The loath part of my relationship with Wal-Mart is much more complicated. Wal-Mart, being the powerhouse of retail organizations that they are, slowly destroys all of their competition – much like kamikaze termites eating the last tree in the forest – thus occasionally leaving them the only place in town for certain immediately-needed items. So while I love to visit the freak show that is the Made in China headquarters for the jingoistic, I loath having to actually buy anything from there.
Thus it was that I found myself standing in the Toy Department the day before Christmas looking for a last minute gift for someone that both Kela and I swore the other had bought a gift for well over a month ago. It took three customer service representatives and a call to a different store before I was finally able to get a definitive “doncurrydemnomore” from someone wearing the nametag of (and this is the honest truth) Slappy. Slappy went on to explain that Wal-Mart stopped carrying the item November 30th due to lack of demand (nooneboughtdemnomore).

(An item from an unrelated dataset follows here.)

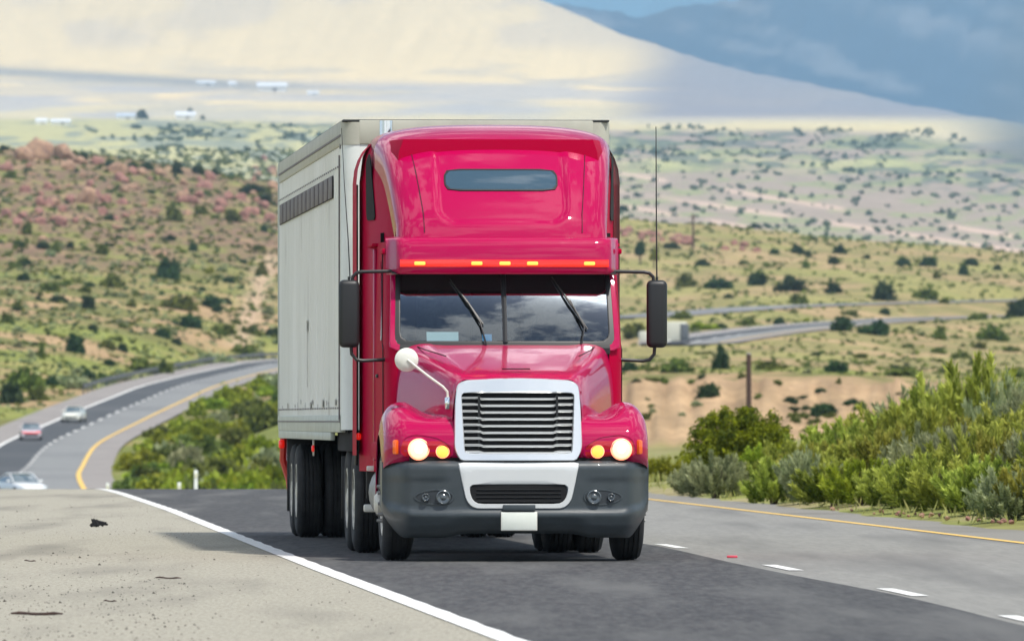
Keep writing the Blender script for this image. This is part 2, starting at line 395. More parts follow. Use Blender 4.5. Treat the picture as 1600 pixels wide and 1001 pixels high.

Horrific national and localized economic damage aside, Wal-Mart does usually provide me with some positive benefits. I know where to go to feel better about myself, I know where to go to find people who will vote against their own self-interest just to feel like they belong to something that they never will, and I know where to go to should I ever find myself in need of a singing large-mouth bass the days before Christmas. At least, I did until November 30th.